Der geltend gemachte formelle Nichtigkeitsgrund greift seinem Wesen nach jedoch erst dann, wenn aktenkundige Beweisergebnisse vorliegen, die nach allgemein menschlicher Erfahrung gravierende Bedenken gegen die Richtigkeit der bekämpften Urteilsannahmen aufkommen lassen. Eine über die Prüfung erhebliche Bedenken hinausgehende Auseinandersetzung mit der Überzeugungskraft von Beweisergebnissen wie sie die Berufung wegen Schuld des Einzelrichterverfahrens einräumt wird dadurch nicht eröffnet (RIS Justiz RS0119583; Ratz , WK StPO § 281 Rz 470 ff).

Der Umstand, dass wie vorliegend aus den den Geschworenen vorgeführten Beweisen auch andere, für den Angeklagten günstigere Schlussfolgerungen hätten gezogen werden können, ist für sich nicht geeignet, erhebliche Bedenken im Sinne dieses Nichtigkeitsgrundes darzutun. Im Übrigen übergeht der Beschwerdeführer die im Hinblick auf die Tatfolgen unterschiedliche Bewertung der Tathandlungen und der Tatopfer durch den Sachverständigen Univ. Prof. Dr. G***** (ON 36/S 17, 21 f). Im Ergebnis bekämpft der Beschwerdeführer - wie insbesondere mit seinen Erwägungen zur Glaubwürdigkeit der Belastungszeuginnen - bloß die tatrichterliche Beweiswürdigung nach Art einer im kollegialgerichtlichen Verfahren unzulässigen Schuldberufung.

Das Urteil, das im Übrigen unberührt zu bleiben hatte, war daher in seinem Schuldspruch V./ und demzufolge im Strafausspruch, nicht jedoch in dem auf den Schuldsprüchen nach dem 10. Abschnitt des besonderen Teils des StGB fußenden Adhäsionserkenntnis, aufzuheben (§§ 285e, 344 StPO) und in diesem Umfang an das Erstgericht zu neuer Verhandlung und Entscheidung zurückzuverweisen.

Im Übrigen war die Nichtigkeitsbeschwerde gleichfalls bereits in nichtöffentlicher Sitzung zurückzuweisen (§§ 285d Abs 1 Z 2, 344 StPO).

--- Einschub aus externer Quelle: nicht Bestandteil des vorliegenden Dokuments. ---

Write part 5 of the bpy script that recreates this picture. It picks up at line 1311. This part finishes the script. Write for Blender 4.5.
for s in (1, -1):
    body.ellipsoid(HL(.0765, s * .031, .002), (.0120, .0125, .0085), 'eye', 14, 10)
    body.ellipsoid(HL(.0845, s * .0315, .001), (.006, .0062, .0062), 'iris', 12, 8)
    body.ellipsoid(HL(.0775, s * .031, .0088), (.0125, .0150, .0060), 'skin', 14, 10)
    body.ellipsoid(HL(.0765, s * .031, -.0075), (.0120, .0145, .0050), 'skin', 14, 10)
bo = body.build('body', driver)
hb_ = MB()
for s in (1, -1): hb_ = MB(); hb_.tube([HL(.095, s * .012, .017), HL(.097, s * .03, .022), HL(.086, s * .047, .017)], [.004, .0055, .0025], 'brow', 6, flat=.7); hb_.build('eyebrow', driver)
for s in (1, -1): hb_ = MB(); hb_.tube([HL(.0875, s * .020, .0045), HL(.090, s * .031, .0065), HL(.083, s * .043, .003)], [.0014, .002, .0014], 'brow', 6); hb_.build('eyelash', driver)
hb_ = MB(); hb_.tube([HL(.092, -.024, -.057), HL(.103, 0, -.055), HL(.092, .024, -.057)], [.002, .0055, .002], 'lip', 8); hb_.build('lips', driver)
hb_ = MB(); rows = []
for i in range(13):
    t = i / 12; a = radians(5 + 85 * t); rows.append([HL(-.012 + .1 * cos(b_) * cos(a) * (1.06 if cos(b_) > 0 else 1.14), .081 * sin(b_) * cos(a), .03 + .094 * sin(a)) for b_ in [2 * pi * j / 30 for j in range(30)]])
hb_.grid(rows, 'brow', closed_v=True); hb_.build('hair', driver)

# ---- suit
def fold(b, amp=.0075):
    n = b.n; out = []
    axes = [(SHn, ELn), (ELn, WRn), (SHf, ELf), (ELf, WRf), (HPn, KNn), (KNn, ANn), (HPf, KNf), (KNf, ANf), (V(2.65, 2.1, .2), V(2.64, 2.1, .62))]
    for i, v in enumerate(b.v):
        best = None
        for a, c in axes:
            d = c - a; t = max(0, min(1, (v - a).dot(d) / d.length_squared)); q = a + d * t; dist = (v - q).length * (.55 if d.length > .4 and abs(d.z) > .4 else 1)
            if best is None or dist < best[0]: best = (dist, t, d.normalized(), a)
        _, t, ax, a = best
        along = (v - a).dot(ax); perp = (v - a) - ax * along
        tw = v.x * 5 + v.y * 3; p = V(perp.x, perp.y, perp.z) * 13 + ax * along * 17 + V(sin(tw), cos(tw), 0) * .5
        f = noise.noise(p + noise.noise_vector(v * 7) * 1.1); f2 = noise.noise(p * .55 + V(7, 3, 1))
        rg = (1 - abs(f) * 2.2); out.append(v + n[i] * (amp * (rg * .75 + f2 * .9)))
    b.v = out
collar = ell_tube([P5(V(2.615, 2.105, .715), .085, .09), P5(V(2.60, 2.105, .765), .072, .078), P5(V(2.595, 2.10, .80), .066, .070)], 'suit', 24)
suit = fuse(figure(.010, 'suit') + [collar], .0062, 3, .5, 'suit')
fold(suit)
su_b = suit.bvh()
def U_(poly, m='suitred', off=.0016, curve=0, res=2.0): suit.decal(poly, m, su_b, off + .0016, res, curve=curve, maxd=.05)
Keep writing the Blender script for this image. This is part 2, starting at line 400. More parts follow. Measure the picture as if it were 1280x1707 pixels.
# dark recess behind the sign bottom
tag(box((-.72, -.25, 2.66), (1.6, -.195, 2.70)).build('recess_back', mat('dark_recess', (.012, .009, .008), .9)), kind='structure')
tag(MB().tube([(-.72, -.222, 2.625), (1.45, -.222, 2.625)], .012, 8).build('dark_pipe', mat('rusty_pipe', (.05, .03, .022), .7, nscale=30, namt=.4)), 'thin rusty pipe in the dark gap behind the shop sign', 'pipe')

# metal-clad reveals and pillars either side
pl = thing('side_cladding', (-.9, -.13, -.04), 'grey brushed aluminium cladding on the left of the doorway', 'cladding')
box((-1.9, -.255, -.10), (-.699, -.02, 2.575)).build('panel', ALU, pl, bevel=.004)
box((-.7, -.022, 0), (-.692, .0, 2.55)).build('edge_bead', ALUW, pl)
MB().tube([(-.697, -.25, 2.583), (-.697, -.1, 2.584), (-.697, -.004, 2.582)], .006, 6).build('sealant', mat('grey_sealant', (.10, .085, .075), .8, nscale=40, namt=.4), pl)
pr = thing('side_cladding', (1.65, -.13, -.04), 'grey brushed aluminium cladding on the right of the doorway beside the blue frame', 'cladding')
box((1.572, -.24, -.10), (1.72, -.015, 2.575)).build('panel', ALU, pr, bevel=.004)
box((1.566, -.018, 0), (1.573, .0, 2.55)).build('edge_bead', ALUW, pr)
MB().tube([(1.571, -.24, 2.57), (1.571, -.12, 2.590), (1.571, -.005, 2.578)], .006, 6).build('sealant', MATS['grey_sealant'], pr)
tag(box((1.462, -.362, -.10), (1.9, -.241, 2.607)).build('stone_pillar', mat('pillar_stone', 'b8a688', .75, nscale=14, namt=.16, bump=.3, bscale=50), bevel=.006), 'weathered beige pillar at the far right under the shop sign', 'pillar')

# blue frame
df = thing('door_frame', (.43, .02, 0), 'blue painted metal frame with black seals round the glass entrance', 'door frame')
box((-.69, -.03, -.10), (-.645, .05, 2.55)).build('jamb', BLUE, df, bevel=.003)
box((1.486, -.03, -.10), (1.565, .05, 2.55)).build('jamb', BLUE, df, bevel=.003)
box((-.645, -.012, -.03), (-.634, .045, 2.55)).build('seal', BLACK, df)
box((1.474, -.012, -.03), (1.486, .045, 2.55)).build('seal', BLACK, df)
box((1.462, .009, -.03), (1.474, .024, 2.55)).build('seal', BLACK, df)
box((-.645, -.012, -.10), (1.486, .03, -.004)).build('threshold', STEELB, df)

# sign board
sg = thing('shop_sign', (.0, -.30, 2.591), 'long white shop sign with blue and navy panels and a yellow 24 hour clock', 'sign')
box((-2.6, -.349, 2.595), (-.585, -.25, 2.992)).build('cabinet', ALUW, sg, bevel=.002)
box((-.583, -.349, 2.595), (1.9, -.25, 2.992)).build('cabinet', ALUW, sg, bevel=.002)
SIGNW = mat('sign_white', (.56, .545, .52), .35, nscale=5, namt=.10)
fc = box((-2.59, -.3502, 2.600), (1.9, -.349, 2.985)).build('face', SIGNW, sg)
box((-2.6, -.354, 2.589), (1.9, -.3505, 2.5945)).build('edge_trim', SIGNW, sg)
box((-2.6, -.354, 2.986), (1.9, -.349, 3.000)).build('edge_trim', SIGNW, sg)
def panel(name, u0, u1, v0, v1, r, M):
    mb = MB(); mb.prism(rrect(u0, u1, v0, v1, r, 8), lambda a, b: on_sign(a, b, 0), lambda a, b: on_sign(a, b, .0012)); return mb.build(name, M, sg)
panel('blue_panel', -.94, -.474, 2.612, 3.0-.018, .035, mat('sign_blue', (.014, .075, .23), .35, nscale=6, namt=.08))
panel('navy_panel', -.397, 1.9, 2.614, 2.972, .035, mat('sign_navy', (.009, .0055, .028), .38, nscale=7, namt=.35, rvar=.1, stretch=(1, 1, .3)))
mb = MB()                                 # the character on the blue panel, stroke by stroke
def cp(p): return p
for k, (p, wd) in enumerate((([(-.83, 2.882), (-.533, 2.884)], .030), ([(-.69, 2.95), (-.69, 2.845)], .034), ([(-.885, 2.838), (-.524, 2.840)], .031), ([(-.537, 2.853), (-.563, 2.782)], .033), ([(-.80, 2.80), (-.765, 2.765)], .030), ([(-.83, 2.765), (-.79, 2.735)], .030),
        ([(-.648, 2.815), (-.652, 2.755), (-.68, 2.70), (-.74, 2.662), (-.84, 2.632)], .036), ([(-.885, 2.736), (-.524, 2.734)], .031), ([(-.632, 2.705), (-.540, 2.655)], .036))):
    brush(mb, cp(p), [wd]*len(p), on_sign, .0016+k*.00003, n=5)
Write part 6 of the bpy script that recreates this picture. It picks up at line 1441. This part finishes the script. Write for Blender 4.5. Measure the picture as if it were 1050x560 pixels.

Der Beschwerdeführer war mit seiner Berufung wegen des Ausspruchs über die Strafe auf diese Entscheidung zu verweisen.

Über seine Berufung wegen des Ausspruchs über die privatrechtlichen Ansprüche wird das Oberlandesgericht Linz zu entscheiden haben.

Soweit Schuldsprüche gegen den Angeklagten nach der zu den Tatzeitpunkten geltenden Rechtslage ergingen, obwohl die jeweiligen Bestimmungen nicht günstiger waren als nach dem derzeit geltenden Recht (§ 207 Abs 1; § 206 Abs 1; § 206 Abs 1 und Abs 3 erster Fall StGB; vgl RIS Justiz RS0112939), ist dem Angeklagten kein Nachteil erwachsen, sodass ein Vorgehen nach § 290 Abs 1 StPO nicht geboten ist.

Die Kostenentscheidung gründet sich auf § 390a Abs 1 StPO.